In 1965, he became a member of John Coltrane’s band, as Coltrane began adopting the avant-garde jazz of Albert Ayler, Sun Ra, and Cecil Taylor. The social and political tumults of the 1960s have been cited as a major contributor in the emergence of the new stylistic trend in jazz, with a very different focus than the earlier forms of standard jazz. This new music, variously called “free jazz”, “the new thing”, or “energy music” was seen as a continuation of Coltrane’s work on albums such as A Love Supreme, exploring new thematic and musical ideas, often associated with non-western spiritual and musical traditions.
Sanders recorded with Coltrane on Ascension (recorded in June 1965), then on their dual-tenor album Meditations (recorded in November 1965). After this Sanders joined Coltrane’s final quintet, usually playing long, dissonant solos as homage to the Creator influencing Coltrane’s later style. His most recent album was Promises, a collaboration with the London Symphony Orchestra and Sam Shepherd, the electronic musician known as Floating Points was released in 2021.

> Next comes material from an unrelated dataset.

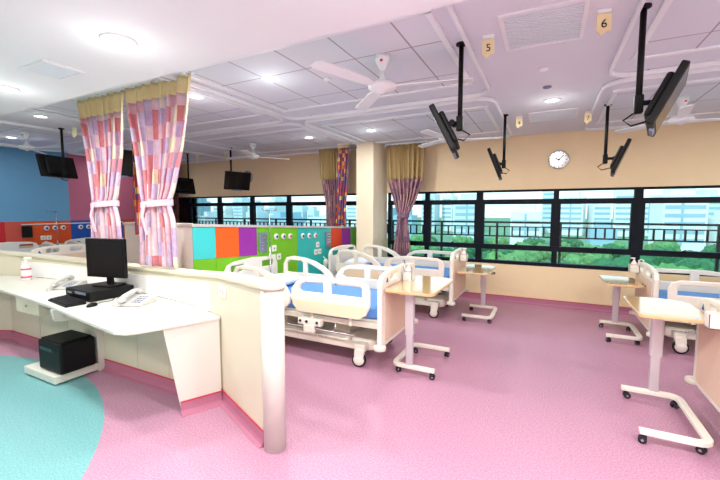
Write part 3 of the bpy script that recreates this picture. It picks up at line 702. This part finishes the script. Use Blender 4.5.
# ---------------------------------------------------------------- overbed tables
def make_table(label, base, post, top, z, sx):
    """base (x_spine, x_arm_end, y0, y1); post (x, y); top (x0, x1, y0, y1)"""
    xs, xe, y0, y1 = base
    t = thing('overbed_table', label, 'overbed table', (post[0], post[1], 0), 0, 'wheeled overbed tables')
    ox, oy = post
    pts = [(xe, y0, .085)]; r = .07; sg = 1 if xs > xe else -1
    for i in range(7):
        a = R(-90+15*i); pts.append((xs-sg*r+sg*r*math.cos(a), y0+r+r*math.sin(a), .085))
    for i in range(7):
        a = R(15*i); pts.append((xs-sg*r+sg*r*math.cos(a), y1-r+r*math.sin(a), .085))
    pts.append((xe, y1, .085))
    m = MB(); m.tube([(a-ox, b_-oy, c_) for a, b_, c_ in pts], 0, sq=(.026, .018)); m.build('base_frame', 'bedwhite', t)
    for cx, cy in ((xe-sg*-.03, y0), (xe-sg*-.03, y1), (xs-sg*.03, y0+.03), (xs-sg*.03, y1-.03)):
        m = MB(); m.cyl((0, 0, .04), (0, 0, .075), .008, n=8)
        for q in (-.014, .014): m.cyl((.01, q-.008, .026), (.01, q+.008, .026), .026, n=16, bev=.004)
        m.box(-.015, .02, -.012, .012, .03, .055, bev=.004)
        o = m.build('caster', 'rubber', t, loc=(cx-ox, cy-oy, 0), rot=(0, 0, random.uniform(0, 3)))
        m = MB(); m.cyl((.01, -.0235, .026), (.01, .0235, .026), .009, n=10); m.build('hub', 'steel', o)
    m = MB(); m.prism(rrect(-.034, .034, -.026, .026, .012, 3), .10, .48, 'z'); m.build('lower_column', 'alu', t)
    m = MB(); m.prism(rrect(-.042, .042, -.033, .033, .014, 3), .40, z-.04, 'z'); m.build('upper_column', 'alu', t)
    x0, x1, ya, yb = (top[0]-ox, top[1]-ox, top[2]-oy, top[3]-oy)
    m = MB(); m.box(-.07, .07, max(ya, -.09), min(yb, .09), z-.05, z-.028, bev=.005); m.box((x0+x1)/2-.03, (x0+x1)/2+.03, ya+.06, yb-.06, z-.042, z-.028); m.build('bracket', 'frame', t)
    m = MB(); m.prism(rrect(x0, x1, ya, yb, (.04, .06, .16, .04), 6), z-.026, z, 'z', bev=.006); o = m.build('table_top', 'wood', t)
    m = MB(); m.tube([(x1+.01, ya+.12, z-.015), (x1+.05, ya+.14, z-.018), (x1+.05, ya+.24, z-.018), (x1+.01, ya+.26, z-.015)], .007, 8); m.build('lever', 'black', t)
    return t
make_table('wheeled maple-topped table at the foot of the bed nearest the nurse desk', (-1.31, -.9, 3.35, 3.95), (-1.15, 3.36), (-1.36, -.88, 3.2, 4.1), .85, 1)
make_table('wheeled table at the foot of the bed before the column, below the middle window', (-.66, -1.06, 5.4, 6.02), (-.86, 6.03), (-1.12, -.68, 5.25, 6.1), .735, 1)
make_table('smaller wheeled table at the foot of the right window bed', (1.04, .69, 5.3, 5.93), (.86, 5.92), (.66, 1.05, 5.32, 6.0), .71, 1)
make_table('large wheeled maple-topped table at right foreground', (1.0, .62, 3.06, 3.76), (.84, 3.77), (.63, 1.075, 3.33, 4.02), .835, 1)

# ---------------------------------------------------------------- sanitiser bottles and holders
def sanitiser(x, y, z, label, s=1, rz=0, holder=True):
    t = thing('sanitizer_bottle', label, 'sanitizer bottle', (x, y, z), rz)
    m = MB(); m.lathe([(.0, 0), (.03*s, .0), (.034*s, .01*s), (.034*s, .11*s), (.02*s, .135*s), (.012*s, .14*s)], 20); m.build('bottle', 'white', t)
    m = MB(); m.lathe([(.0345*s, .02*s), (.0352*s, .02*s), (.0352*s, .035*s), (.0345*s, .035*s)], 20); m.build('sticker', 'pinkplastic', t)
    m = MB(); m.lathe([(.0345*s, .085*s), (.0352*s, .085*s), (.0352*s, .1*s), (.0345*s, .1*s)], 20); m.build('sticker', 'pinkplastic', t)
    m = MB(); m.cyl((0, 0, .138*s), (0, 0, .175*s), .006*s, n=10); m.lathe([(.014*s, .14*s), (.014*s, .155*s), (.006*s, .158*s)], 14); m.box(-.012*s, .04*s, -.009*s, .009*s, .172*s, .188*s, bev=.004*s); m.build('pump', 'white', t)
def holder(x, y, z, label, rz=0):
    t = thing('bottle_holder', label, 'holder', (x, y, z), rz)
    m = MB()
    for a in ((-.05, .05, -.05, -.046, 0, .1), (-.05, .05, .046, .05, 0, .1), (-.05, -.046, -.05, .05, 0, .1), (.046, .05, -.05, .05, 0, .1), (-.05, .05, -.05, .05, 0, .005)): m.box(*a)
    m.build('basket', 'white', t)
    m = MB(); m.tube([(-.05, 0, .08), (-.05, 0, .16), (-.075, 0, .175), (-.1, 0, .16), (-.1, 0, .1)], .008, 8); m.build('hook', 'white', t)
for (x, y, z, n_) in ((-1.315, 3.78, .84, 'nearest the nurse desk'), (-1.1, 5.66, .84, 'before the column')):
    holder(x, y, z, 'white bottle holder hooked on the foot of the bed ' + n_); sanitiser(x, y, z+.006, 'white pump bottle at the foot of the bed ' + n_, 1.0)
holder(1.03, 5.9, .79, 'white bottle holder on the foot of the right window bed', PI); sanitiser(1.03, 5.9, .796, 'white pump bottle at the foot of the right window bed', 1.0, PI)
holder(1.05, 3.3, .8, 'white box holder on the board of the right-edge bed', PI)
sanitiser(-5.75, 2.22, .735, 'white pump bottle with pink bands on the desk', 1.5, 1)

# ---------------------------------------------------------------- drip stands
def iv(x, y, h, label):
    t = thing('drip_stand', label, 'drip stand', (x, y, 0))
    m = MB()
    for i in range(5):
        a = 2*PI*i/5+.3; m.cyl((0, 0, .1), (.2*math.cos(a), .2*math.sin(a), .06), .012, n=8)
    m.build('base', 'steel', t)
    for i in range(5):
        a = 2*PI*i/5+.3; m = MB(); m.cyl((.2*math.cos(a), .2*math.sin(a)-.01, .026), (.2*math.cos(a), .2*math.sin(a)+.01, .026), .026, n=12); m.cyl((.2*math.cos(a), .2*math.sin(a), .03), (.2*math.cos(a), .2*math.sin(a), .065), .006, n=8); m.build('caster', 'rubber', t)
    m = MB(); m.cyl((0, 0, .09), (0, 0, 1.0), .0125, n=12); m.cyl((0, 0, 1.0), (0, 0, h), .008, n=12); m.build('pole', 'steel', t)
    m = MB()
    for sx, sy in ((1, 0), (-1, 0), (0, 1), (0, -1)): m.tube([(0, 0, h-.01), (sx*.13, sy*.13, h-.01), (sx*.16, sy*.16, h+.005), (sx*.17, sy*.17, h+.03)], .005, 8)
    m.build('hook', 'steel', t)
t = thing('drip_pole', 'thin steel drip pole with hooks at the head of the nearest bed', 'drip stand', (-3.375, 3.97, 0))
m = MB(); m.cyl((0, 0, .44), (0, 0, 1.1), .011, n=12); m.cyl((0, 0, 1.1), (0, 0, 1.6), .007, n=12); m.build('pole', 'steel', t)
m = MB(); m.cyl((0, 0, .44), (0, 0, .54), .018, n=12, bev=.003); m.build('socket', 'frame', t)
m = MB()
for sx, sy in ((1, 0), (-1, 0), (0, 1), (0, -1)): m.tube([(0, 0, 1.59), (sx*.1, sy*.1, 1.59), (sx*.12, sy*.12, 1.605), (sx*.125, sy*.125, 1.63)], .005, 8)
m.build('hook', 'steel', t)
iv(-8.9, 3.98, 1.58, 'drip stand before the orange band of the left wall')

# ---------------------------------------------------------------- nurse counter
nd = thing('nurse_station', 'long white nurse station counter with desk top, cream ledge and rounded end', 'counter', (-3.5, 2.1, 0))
ox, oy = -3.5, 2.1
def rel(p): return [(a-ox, b_-oy) for a, b_ in p]
def ribbon(m, line, th, zf0, zf1, mi=0):
    """upright wall of thickness th behind a polyline; heights may vary per point"""
    P_ = [Vector((a-ox, b_-oy)) for a, b_ in line]; nn = []
    for i in range(len(P_)):
        a = P_[max(i-1, 0)]; b_ = P_[min(i+1, len(P_)-1)]; d = (b_-a).normalized(); nn.append(Vector((-d.y, d.x)))
    t = bmesh.new(); R4 = []
    for i, p in enumerate(P_):
        q = p+nn[i]*th; R4.append([t.verts.new((p.x, p.y, zf0[i])), t.verts.new((q.x, q.y, zf0[i])), t.verts.new((q.x, q.y, zf1[i])), t.verts.new((p.x, p.y, zf1[i]))])
    for A, B in zip(R4, R4[1:]):
        for j in range(4): t.faces.new((A[j], A[(j+1) % 4], B[(j+1) % 4], B[j]))
    t.faces.new(R4[0][::-1]); t.faces.new(R4[-1]); m.add(t, mi)
line = [(-7.6, 1.7), (-6.6, 2.18), (-6.2, 2.34), (-5.6, 2.41), (-4.6, 2.43), (-3.6, 2.40), (-3.0, 2.33), (-2.39, 2.17), (-1.62, 1.84)]
top = [1.06, 1.03, 1.0, .985, .98, .985, 1.0, 1.05, 1.09]
m = MB(); ribbon(m, line, .12, [0]*9, top); m.build('counter_wall', 'creamlam', nd)
m = MB(); P0 = line[-1]; m.cyl((P0[0]+.03-ox, P0[1]+.045-oy, 0), (P0[0]+.03-ox, P0[1]+.045-oy, 1.09), .075, n=32); m.build('end_post', 'lam', nd)
ledge = [(a, b_-.02) for a, b_ in line]
m = MB(); ribbon(m, ledge, .16, top, [z+.025 for z in top]); m.cyl((P0[0]+.03-ox, P0[1]+.045-oy, 1.09), (P0[0]+.03-ox, P0[1]+.045-oy, 1.115), .085, n=32); m.build('ledge', 'creamlam', nd)
inner = [(-6.15, 2.33), (-5.6, 2.398), (-4.6, 2.418), (-3.6, 2.388), (-3.0, 2.318), (-2.55, 2.20)]
m = MB(); ribbon(m, inner, .015, [.74]*6, [.93, .925, .92, .925, .94, .985]); m.build('white_screen', 'screenwhite', nd)
# lower modesty panel
low = [(-7.4, 1.45), (-5.9, 2.1), (-5.88, 2.1), (-2.42, 2.1)]
m = MB(); ribbon(m, low, .02, [0]*4, [.70]*4)
m.box(-2.43-ox, -2.39-ox, 0, .1, 0, .7); m.build('modesty_panel', 'creamlam', nd)
for q in (-5.2, -4.6, -3.4, -2.95):
    m = MB(); m.box(q-.002-ox, q+.002-ox, -.003, .001, .12, .7); m.build('panel_joint', 'cap', nd)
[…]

Tributes to the jazz icon are already pouring in, United Kingdom based jazz musician Lekan Babalola who once toured with Sanders paid tribute. “He was my mentor, he was a great and kind man who taught me a lot of things about jazz and its rich heritage. He proclaimed African spirituality through his tenor saxophone.”
“Its the end of an era.” he added. Sanders’s death was announced in a statement by his recording company Luaka Bop, which did not state the cause.